Shantanu Gupta, the author of the new book The Monk Who Became Chief Minister, gives the reader a detailed account of Adityanath in which he weighs the BJP leader’s firebrand image against his record as a parliamentarian and administrator.

The book largely seems to be an exercise in veneration, as the author offers a painstaking defence of Adityanath’s role in controversial ‘Love Jihad’ and Hindu Yuva Vahini campaigns. It praises him for injecting discipline into Lucknow’s bureaucracy, waiving farm loans and cracking down on crime.

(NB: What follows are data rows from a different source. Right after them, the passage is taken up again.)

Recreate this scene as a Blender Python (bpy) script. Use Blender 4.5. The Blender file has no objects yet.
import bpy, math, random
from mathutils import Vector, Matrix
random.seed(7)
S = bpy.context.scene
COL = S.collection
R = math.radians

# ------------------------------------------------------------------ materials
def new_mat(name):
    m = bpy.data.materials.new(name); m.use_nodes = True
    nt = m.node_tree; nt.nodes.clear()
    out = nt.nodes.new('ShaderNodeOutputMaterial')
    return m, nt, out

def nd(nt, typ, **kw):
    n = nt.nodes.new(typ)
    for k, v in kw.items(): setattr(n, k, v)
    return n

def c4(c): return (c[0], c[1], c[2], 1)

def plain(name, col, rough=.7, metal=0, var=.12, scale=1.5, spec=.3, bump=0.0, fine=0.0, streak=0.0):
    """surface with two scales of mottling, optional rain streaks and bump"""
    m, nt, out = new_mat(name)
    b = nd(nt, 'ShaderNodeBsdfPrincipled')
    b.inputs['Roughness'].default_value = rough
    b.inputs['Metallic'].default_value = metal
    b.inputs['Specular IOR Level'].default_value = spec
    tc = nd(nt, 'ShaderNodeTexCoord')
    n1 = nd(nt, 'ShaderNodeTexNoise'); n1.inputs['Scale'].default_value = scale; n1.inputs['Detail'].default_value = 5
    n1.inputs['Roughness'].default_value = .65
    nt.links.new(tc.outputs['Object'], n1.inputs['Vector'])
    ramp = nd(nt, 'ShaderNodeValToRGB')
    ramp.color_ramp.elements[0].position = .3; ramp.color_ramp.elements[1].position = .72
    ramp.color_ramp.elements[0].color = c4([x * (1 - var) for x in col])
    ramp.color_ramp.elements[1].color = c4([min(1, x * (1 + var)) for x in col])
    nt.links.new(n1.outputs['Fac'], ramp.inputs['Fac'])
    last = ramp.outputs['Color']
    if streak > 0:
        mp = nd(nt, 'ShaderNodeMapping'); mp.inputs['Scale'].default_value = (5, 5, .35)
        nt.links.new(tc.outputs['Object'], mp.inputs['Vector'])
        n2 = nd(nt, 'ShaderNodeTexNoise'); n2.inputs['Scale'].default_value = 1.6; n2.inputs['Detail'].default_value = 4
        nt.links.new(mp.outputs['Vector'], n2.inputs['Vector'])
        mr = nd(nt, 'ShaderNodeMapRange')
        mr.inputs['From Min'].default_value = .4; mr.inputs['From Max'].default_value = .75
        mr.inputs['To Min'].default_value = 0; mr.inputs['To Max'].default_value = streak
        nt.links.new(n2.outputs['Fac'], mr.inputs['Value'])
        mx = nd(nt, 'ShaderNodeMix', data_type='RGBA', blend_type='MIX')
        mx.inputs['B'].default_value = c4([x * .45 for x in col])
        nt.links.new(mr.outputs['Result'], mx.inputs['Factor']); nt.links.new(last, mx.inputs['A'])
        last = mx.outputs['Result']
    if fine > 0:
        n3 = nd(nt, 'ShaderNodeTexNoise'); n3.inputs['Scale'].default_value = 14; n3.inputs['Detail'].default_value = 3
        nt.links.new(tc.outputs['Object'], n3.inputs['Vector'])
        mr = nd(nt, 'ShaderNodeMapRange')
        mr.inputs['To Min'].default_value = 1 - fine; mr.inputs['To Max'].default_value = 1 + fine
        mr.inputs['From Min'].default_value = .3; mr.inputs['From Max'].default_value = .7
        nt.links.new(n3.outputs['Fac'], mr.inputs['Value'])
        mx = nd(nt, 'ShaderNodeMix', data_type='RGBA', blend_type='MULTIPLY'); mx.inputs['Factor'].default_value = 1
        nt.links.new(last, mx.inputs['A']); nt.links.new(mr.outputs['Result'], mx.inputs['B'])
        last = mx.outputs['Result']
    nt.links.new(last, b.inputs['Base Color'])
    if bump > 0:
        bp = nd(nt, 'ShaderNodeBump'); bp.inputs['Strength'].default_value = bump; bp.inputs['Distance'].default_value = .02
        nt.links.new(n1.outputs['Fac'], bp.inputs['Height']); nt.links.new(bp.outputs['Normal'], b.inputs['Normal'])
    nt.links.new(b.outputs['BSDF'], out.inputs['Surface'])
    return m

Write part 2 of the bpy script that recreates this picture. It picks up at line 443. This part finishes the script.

But the narrative loses steam when it comes to the so-called love jihad issue. Instead of a nuanced analysis, we encounter a mere reproduction of accusations. The book quotes Oommen Chandy, Kerala chief minister, saying 2195 Hindu women converted to Islam between 2009-12. But the book fails to point out how many of them were coerced.

The author points to a Kerala High Court order to investigate love jihad, but conveniently forgets to mention that the police in Kerala and Karnataka dismissed the phenomenon in 2009.

In the book, Adityanath, born Ajay Singh Bisht, emerges as a larger-than-life figure destined to become a leader of masses. Bisht was inspired by spiritual and nationalist personalities from around his ancestral village, writes Gupta.

The author also cites an incident from the chief minister’s college days when he decided to help some women students board a bus. “Young Ajay stood in front of a bus forcing it to stop…” the author writes.  This incident is cited as proof of Adityanath’s valour and respect for women.

The book does start on a promising note, but fails to give an objective portrayal of the leader.